The other things I struggle with is everyone`s opinions about how I should be running my life now. I understand people care and want to have a say in my success, but its my life. and not everything that works for other people, will work for me or is for me. I chose how this process goes. I want this to be something I enjoy, not something I dread or feel like I suffer through. But I realize that when I say no to something that someone says I should do, its as if I disappoint or let down. So sorry for that, but its not about anyone but me. So to disappoint someone is really not my problem anymore. Again, I live for me, not for everyone else. I have to keep remembering that because I refuse to feel guilty for making my own choices. Anyways, thank you for letting me vent. I realize I cant be as brutally honest about everything because people read this. and unlike others, I dont want to offend and I dont want to insult anyone. Although I feel hurt, I still have respect. So I apologize for the lack of details. Sorry this one isn`t so happy go lucky. but tomorrow is a new day. I look forward to it.
Thank you for reading

1 comment:

  1. "The problem is that I seem to be the only one that allows these things to truly bother me and ruin perfectly good moments."
    Ana, it's in ourselves to allow this to happen. So don't pay attention to those people, don't give any importance to what he/she says; as the song says "don't worry, be happy".

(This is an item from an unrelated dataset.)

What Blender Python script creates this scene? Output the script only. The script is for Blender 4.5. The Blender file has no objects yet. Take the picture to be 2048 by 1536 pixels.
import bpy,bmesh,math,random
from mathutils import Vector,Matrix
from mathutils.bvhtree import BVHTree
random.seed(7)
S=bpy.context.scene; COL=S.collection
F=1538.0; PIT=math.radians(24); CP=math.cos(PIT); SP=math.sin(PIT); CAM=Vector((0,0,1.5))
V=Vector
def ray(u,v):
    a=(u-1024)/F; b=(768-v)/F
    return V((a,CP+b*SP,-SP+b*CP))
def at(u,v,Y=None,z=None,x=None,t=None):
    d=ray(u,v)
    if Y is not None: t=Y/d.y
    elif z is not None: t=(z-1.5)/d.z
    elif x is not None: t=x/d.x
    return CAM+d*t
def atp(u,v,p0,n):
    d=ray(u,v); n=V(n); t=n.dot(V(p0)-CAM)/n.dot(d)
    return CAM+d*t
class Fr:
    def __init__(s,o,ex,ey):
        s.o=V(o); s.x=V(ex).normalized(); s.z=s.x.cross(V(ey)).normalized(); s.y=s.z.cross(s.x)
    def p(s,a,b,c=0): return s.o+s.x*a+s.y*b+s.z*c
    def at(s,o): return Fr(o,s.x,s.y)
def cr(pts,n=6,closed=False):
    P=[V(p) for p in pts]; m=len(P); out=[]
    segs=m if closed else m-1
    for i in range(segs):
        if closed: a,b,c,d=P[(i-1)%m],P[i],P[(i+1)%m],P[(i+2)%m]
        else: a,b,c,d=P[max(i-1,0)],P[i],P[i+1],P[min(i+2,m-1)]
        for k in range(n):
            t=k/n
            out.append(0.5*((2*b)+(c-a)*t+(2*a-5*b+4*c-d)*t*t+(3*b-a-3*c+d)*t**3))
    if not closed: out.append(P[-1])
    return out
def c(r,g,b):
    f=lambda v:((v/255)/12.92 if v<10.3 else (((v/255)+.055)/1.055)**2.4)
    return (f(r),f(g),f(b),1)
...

    "The other things I struggle with is everyone`s opinions about how I should be running my life now."
    Ana, here's a little trick I use when I find myself in this particular situation: Next time someone begins to tell you "how to live your life", interrupt them and ask them: "Am I telling you how to live your life?". Since the answer will be "no", then you'll say something like: "so, why are you telling me how to live mine?", then you change the topic of the conversation to the weather or anything else you like.